Can Excite@home survive?
  08/20/2001 2:56:34 PM MDT Albuquerque, Nm
  By Dustin D. Brand; Owner AMO
A huge internet network is struggling to survive.
Excite@Home made a disclosure on Monday in an amendment to its annual report, which it initially filed with the Securities and Exchange Commission in April, that the company may not be able to continue operations. Shares of the company closed down 41 cents, or 47 percent, to 46 cents Monday.
Excite@Home is struggling to remain operating, as a "going concern". Essentially this means the company is running out of cash needed to operate, faces delisting on NasDaq for trading under $1, and debts are mounting that Excite@Home may not be able to afford to pay back.

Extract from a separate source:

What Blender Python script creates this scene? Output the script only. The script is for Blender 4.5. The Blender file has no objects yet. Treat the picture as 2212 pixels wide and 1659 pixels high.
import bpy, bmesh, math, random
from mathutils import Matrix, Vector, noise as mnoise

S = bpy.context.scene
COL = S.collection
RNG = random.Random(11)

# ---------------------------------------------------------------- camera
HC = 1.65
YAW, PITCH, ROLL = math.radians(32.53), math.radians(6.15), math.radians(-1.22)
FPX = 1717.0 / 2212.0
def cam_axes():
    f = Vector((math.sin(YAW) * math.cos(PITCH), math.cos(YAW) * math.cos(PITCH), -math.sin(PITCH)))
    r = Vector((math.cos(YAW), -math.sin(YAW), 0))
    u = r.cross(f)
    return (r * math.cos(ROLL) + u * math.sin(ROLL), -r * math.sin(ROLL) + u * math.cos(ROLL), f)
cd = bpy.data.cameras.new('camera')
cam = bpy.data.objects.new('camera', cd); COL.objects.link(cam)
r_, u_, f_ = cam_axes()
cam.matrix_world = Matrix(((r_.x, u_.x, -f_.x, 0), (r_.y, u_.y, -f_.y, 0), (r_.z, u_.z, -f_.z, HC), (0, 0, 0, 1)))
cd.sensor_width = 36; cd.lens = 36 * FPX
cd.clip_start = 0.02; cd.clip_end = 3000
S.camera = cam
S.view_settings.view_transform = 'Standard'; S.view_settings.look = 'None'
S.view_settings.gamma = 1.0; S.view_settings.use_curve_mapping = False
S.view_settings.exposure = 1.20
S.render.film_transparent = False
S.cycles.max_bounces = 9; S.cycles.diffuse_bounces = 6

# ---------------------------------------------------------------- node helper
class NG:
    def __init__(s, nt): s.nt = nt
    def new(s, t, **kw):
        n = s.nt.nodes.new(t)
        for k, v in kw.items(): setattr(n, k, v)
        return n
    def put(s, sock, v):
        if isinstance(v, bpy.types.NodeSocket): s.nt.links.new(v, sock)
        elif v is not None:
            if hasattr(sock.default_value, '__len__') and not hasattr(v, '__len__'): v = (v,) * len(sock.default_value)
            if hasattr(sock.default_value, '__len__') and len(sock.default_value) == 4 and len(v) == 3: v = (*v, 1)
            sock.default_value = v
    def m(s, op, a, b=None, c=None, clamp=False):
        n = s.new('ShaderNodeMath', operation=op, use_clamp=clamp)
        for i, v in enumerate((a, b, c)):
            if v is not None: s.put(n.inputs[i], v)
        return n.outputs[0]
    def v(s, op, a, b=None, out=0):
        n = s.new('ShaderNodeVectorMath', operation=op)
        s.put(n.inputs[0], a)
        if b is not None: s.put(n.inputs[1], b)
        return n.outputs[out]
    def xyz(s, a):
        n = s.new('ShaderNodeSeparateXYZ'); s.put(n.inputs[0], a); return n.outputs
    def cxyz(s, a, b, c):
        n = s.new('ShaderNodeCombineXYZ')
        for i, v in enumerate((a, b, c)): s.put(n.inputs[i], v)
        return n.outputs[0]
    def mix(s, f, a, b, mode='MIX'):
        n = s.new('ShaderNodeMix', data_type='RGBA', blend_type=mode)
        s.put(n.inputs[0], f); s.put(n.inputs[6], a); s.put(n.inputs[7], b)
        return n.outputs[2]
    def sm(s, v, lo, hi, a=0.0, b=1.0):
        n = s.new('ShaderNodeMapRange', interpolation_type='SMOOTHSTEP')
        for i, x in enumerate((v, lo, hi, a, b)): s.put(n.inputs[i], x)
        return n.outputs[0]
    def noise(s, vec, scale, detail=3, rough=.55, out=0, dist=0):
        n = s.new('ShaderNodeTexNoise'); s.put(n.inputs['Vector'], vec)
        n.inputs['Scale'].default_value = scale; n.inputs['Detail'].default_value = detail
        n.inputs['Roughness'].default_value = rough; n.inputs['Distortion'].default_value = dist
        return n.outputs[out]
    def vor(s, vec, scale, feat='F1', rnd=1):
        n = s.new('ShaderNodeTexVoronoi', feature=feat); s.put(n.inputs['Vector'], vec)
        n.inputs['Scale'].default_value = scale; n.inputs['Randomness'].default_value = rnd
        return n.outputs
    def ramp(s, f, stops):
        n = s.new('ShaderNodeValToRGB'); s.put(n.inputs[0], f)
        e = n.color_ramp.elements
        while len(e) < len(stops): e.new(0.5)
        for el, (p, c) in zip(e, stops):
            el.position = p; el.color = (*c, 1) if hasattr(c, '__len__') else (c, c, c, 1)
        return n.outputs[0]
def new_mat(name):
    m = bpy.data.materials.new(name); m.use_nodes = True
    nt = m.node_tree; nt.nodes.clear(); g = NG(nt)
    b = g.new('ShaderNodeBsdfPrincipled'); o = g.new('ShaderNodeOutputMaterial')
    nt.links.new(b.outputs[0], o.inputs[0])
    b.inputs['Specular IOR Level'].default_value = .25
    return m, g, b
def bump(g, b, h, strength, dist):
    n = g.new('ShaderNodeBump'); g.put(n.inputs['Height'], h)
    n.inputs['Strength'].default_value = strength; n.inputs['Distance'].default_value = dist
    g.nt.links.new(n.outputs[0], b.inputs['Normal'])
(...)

Currently trading at .47 cents with 25 million shares traded today on Tuesday, August 20, 2001, Excite@Home may indeed cease to operate. AT&T, a major investor in Excite@Home has not commented on Excite@Home, and probably won't infuse them with anymore money as AT&T also may sell it's AT&T Broadband unit.
Excite@Home has few options, sell it's assets including debt, file for Bankruptcy, or perform a risky reverse stock split. A reverse stock split could place Excite@Home over the $1.00 trading mark, but essentially lessens it's value by limiting the number of shares available.
If Excite@Home is delisted it's likely to declare bankruptcy, said Merrill Lynch analyst Henry Blodget in a research note. "Our existing cash and other liquid assets may not be sufficient to fund operations through the end of 2001," the company said in its filing. "We cannot guarantee that we will be able to obtain additional funding on acceptable terms, if at all."